9 Eylül 2018 Pazar

Şanlı Kanlı Yıllar - Osmanlı'da III. Murat ve III. Mehmet Dönemi


Okullarda tarih derslerinde, Osmanlı'da duraklama devrinin Sokollu Mehmet Paşa'nın ölümü ile III. Murat döneminde başladığı ifade edilir. Oysa Osmanlı Devleti gibi döneminin büyük imparatorluklarında hükümranlığın uzun zaman dilimleriyle ölçüldüğü dikkate alındığında duraklamaya sebep olan etkenlerin çok daha öncesinde ortaya çıktığı anlaşılır.

Bir ülkenin insanlarıyla birlikte kaderinin padişah, kral, şah gibi tek bir insanın iki dudağı arasından çıkacak sözlere bağlı olduğu devletlerde hükümdarın şahsiyetinin, dirayetinin, cesaretinin ve bilgisinin derecesi bir kat daha önem taşımaya başlıyor. Devletin idaresini bilgide ve yetenekte kifayetsiz vezirlerine emanet ederek, yönetim mekanizmasının tüm unsurlarıyla nasıl işlediğinden habersiz, saraydan dışarı adım atmaksızın zamanını çoğunlukla haremde zevk ve eğlence peşinde koşarak geçiren padişahlar nedeniyle Osmanlı devlet yönetimi hızla zafiyete uğrar.

Özellikle valide sultan başta olmak üzere haremin devlet yönetimi üzerinde etkili olmaya başlaması; her geçen gün artan saray harcamalarının hazineyi tüketmesi; rüşvetin, adam kayırmanın, adaletsizliğin günlük yaşayışın bir parçası hâline gelmesi beraberinde devletin çöküşünü de getirir.

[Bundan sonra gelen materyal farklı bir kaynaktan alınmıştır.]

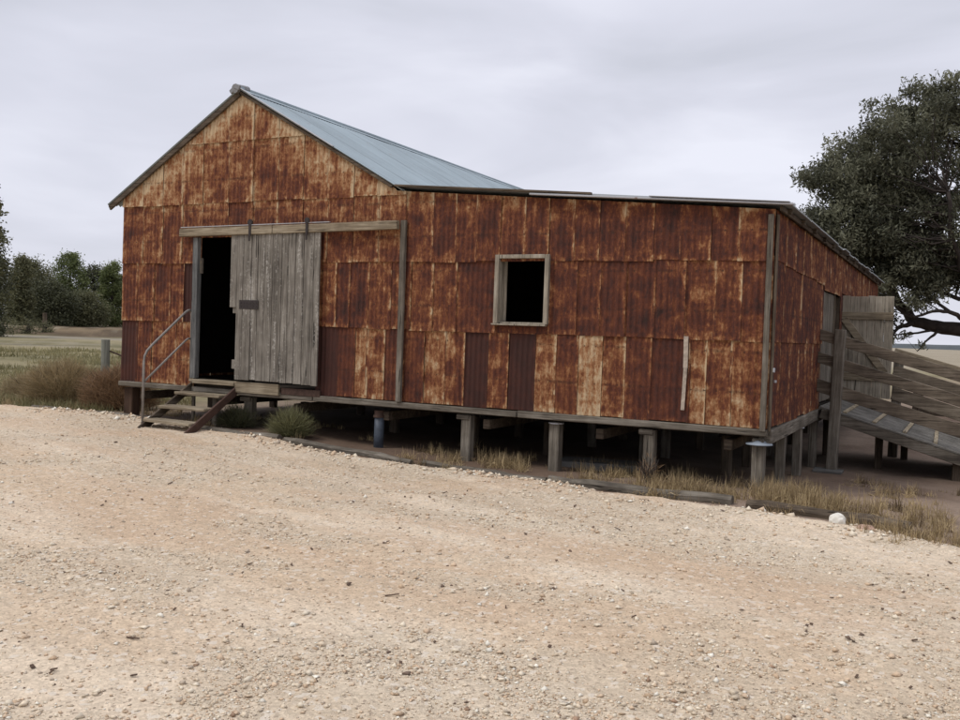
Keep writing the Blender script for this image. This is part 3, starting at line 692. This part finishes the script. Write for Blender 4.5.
# loose stones
def stones(name, x, y, z, s, colr, mat):
    n = len(x)
    base = np.array([(1, 0, 0), (0, 1, 0), (-1, 0, 0), (0, -1, 0), (0, 0, 1), (0, 0, -1), (.62, .62, .45), (-.6, .62, -.4)])[:6]
    f = np.array([(0, 1, 4), (1, 2, 4), (2, 3, 4), (3, 0, 4), (1, 0, 5), (2, 1, 5), (3, 2, 5), (0, 3, 5)])
    V = base[None] * s[:, None, None] * RN.uniform(.55, 1.25, (n, 6, 1)) * np.array([1, .8, .55]) + RN.normal(0, .16, (n, 6, 3)) * s[:, None, None]
    th = RN.uniform(0, 6.28, n); c, q = np.cos(th)[:, None], np.sin(th)[:, None]
    V = np.stack([V[..., 0] * c - V[..., 1] * q, V[..., 0] * q + V[..., 1] * c, V[..., 2]], -1)
    V += np.stack([x, y, z + s * .18], -1)[:, None, :]
    Fz = (f[None] + (np.arange(n) * 6)[:, None, None]).reshape(-1, 3)
    return np_mesh(name, V.reshape(-1, 3), Fz, mat, None, False, np.repeat(colr, 6, 0))
pal = np.array([(.70, .61, .47), (.64, .53, .39), (.60, .45, .31), (.53, .39, .26), (.46, .38, .29), (.17, .12, .09), (.76, .71, .60), (.36, .24, .16)])
N = 170000
r = np.exp(RN.uniform(math.log(3.6), math.log(17), N)); an = yaw + RN.uniform(-.58, .58, N)
x = CAM[0] + r * np.sin(an); y = CAM[1] + r * np.cos(an); z, rg, e = gravz(x, y)
ok = (e > .0) & (RN.random(N) < .18 + .82 * rg * sstep(.3, .6, fbm(x * 2.3, y * 3.1, 3, 222))); x, y, z, r, rg = x[ok], y[ok], z[ok], r[ok], rg[ok]
s = RN.lognormal(math.log(.0056), .62, len(x)).clip(.003, .030) * (.8 + .25 * (r / 8).clip(.5, 1.6))
ci = RN.choice(8, len(x), p=[.26, .26, .20, .11, .07, .015, .07, .015])
M_stones = attrmat('loose_stone', .92, 40, .18)
o = stones('gravel_stones', x, y, z, s, pal[ci] * RN.uniform(.85, 1.12, (len(x), 1)), M_stones); meta(o, kind='stuff')
# bigger lumps graded up along the edge
N = 5200; x = RN.uniform(-12, 18, N); y = yedge(x) - np.abs(RN.normal(0.02, .22, N)) + .05; z, rg, e = gravz(x, y); ok = (e > -.05) & (e < .9); x, y, z = x[ok], y[ok], z[ok]
ok = fbm(x * 1.4, y * 3, 3, 91) > .42; x, y, z = x[ok], y[ok], z[ok]
o = stones('gravel_rubble', x, y, z, RN.lognormal(math.log(.022), .45, len(x)).clip(.01, .06), pal[RN.choice(8, len(x), p=[.28, .24, .20, .08, .06, .02, .10, .02])], M_stones); meta(o, kind='stuff')
# bark chips and twigs on the gravel
N = 90; r = np.exp(RN.uniform(math.log(4.5), math.log(13), N)); an = yaw + RN.uniform(-.55, .55, N); x = CAM[0] + r * np.sin(an); y = CAM[1] + r * np.cos(an); z, rg, e = gravz(x, y)
ok = e > .15; x, y, z = x[ok], y[ok], z[ok]; m = MB()
for i in range(len(x)):
    t = random.uniform(0, 3.14); l = random.uniform(.006, .02) if random.random() < .95 else random.uniform(.03, .05); m.beam((x[i] - l * math.cos(t), y[i] - l * math.sin(t), z[i] + .006), (x[i] + l * math.cos(t), y[i] + l * math.sin(t), z[i] + .014), random.uniform(.008, .02), .006, bev=.002)
meta(m.build('bark_chips', plain('brown_bark_chip', (.10, .065, .045), .9, .4, 20), fixn=False), kind='stuff')

# ------------------------------------------------------------------ grass & leaves
def blades(name, x, y, z, h, w, tone, mat, lean_=.35, parent=None, az=None, dirs=None):
    n = len(x); az = RN.uniform(0, 6.283, n) if az is None else az
    ln = np.abs(RN.normal(0, lean_, n)); d = np.stack([np.cos(az) * np.sin(ln), np.sin(az) * np.sin(ln), np.cos(ln)], -1) if dirs is None else dirs
    sd = np.stack([-np.sin(az), np.cos(az), 0 * az], -1)
    sd = sd * .7 + RN.normal(0, .4, (n, 3)); sd /= np.linalg.norm(sd, axis=1)[:, None]
    B = np.stack([x, y, z], -1); H = h[:, None]; Wd = w[:, None]
    droop = np.array([0, 0, -1.0])[None] * H * (np.sin(ln) * .45)[:, None] if dirs is None else RN.normal(0, .06, (n, 3)) * H
    M = B + d * H * .55; T = B + d * H + droop
    V = np.stack([B - sd * Wd * .5, B + sd * Wd * .5, M - sd * Wd * .4, M + sd * Wd * .4, T], 1)
    f = np.array([(0, 1, 3), (0, 3, 2), (2, 3, 4)]); Fz = (f[None] + (np.arange(n) * 5)[:, None, None]).reshape(-1, 3)
    C = np.zeros((n * 5, 3)); C[:, 0] = np.repeat(tone, 5)
    return np_mesh(name, V.reshape(-1, 3), Fz, mat, parent, False, C)
G_dry = leafmat('dry_grass', (.095, .062, .032), (.52, .395, .215))
G_green = leafmat('field_grass', (.105, .098, .040), (.33, .29, .150))
def clump_mask(x, y, s, k, t0, t1): return sstep(t0, t1, fbm(x * k, y * k, 3, s))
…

Devleti ayakta tutan kurumların, başta kapıkulu ocakları olmak üzere yozlaşması başıbozukluğa ve yenilgilere zemin hazırlayacaktır. Artan huzursuzluk Anadolu'yu yıllarca kasıp kavuracak olan Celali isyanlarının patlak vermesine sebep olacak, ülkede refah her geçen gün azalacak, devletin tarıma dayalı ekonomisi artık iflah olamayacak düzeyde bozulacaktır.

Kitaba konu olan III. Murat ve III. Mehmet dönemlerinin kardeş kanıyla lekelendiği, devlet adamlarının keyfî nedenlerle görevlerinden azledildiği veya idam edildiği, devlet yönetiminde sürekliliğin yitirildiği ve nihayetinde devletin bekasının da her geçen gün zayıfladığı yıllar olduğu gözler önüne seriliyor.

Hıfzı Topuz, tarih kitaplarımızda çok da yer verilmeyen; ancak, tarihin o dönemlerinde hemen hemen her devletin uyguladığı ve Osmanlı'nın da gayet doğal olarak tatbik ettiği vahşete, acımasızlığa, kölelik düzenine bir eleştiri getiriyor kitabında. Hristiyan erkek çocukların Enderun'da veya Yeniçeri Ocağı'nda yetiştirilmek üzere devşirme usulüyle ailelerinden zorla alınması, savaşlarda esir edilen düşmanın acımasızca kılıçtan geçirilmesi, şehirlerin yağmalanması, ele geçen kadınların ve kızların hareme cariye olarak sunulması veya köle pazarlarında satılması gibi insanlık dışı uygulamaların bizim tarihimizde de yer bulduğunu bir öz eleştiri olarak satırlarına yansıtıyor.

Galibiyetlerle bezenmiş "şanlı" tarihimizin nesnel bir yaklaşımla irdelendiği, destanlara konu olan kahramanlıkların yanında "kanlı" sayfalara da sahip olunduğunun gözler önüne serildiği kitap; yazarın edebî betimlemeler kullanmaksızın kaleme aldığı didaktik bir eser niteliğinde. Sebepleri çok derinlemesine irdelenmese de Osmanlı tarihini yönlendiren olaylar hakkında genel bir fikir edinmek açısından yine de okunabilecek bir kitap.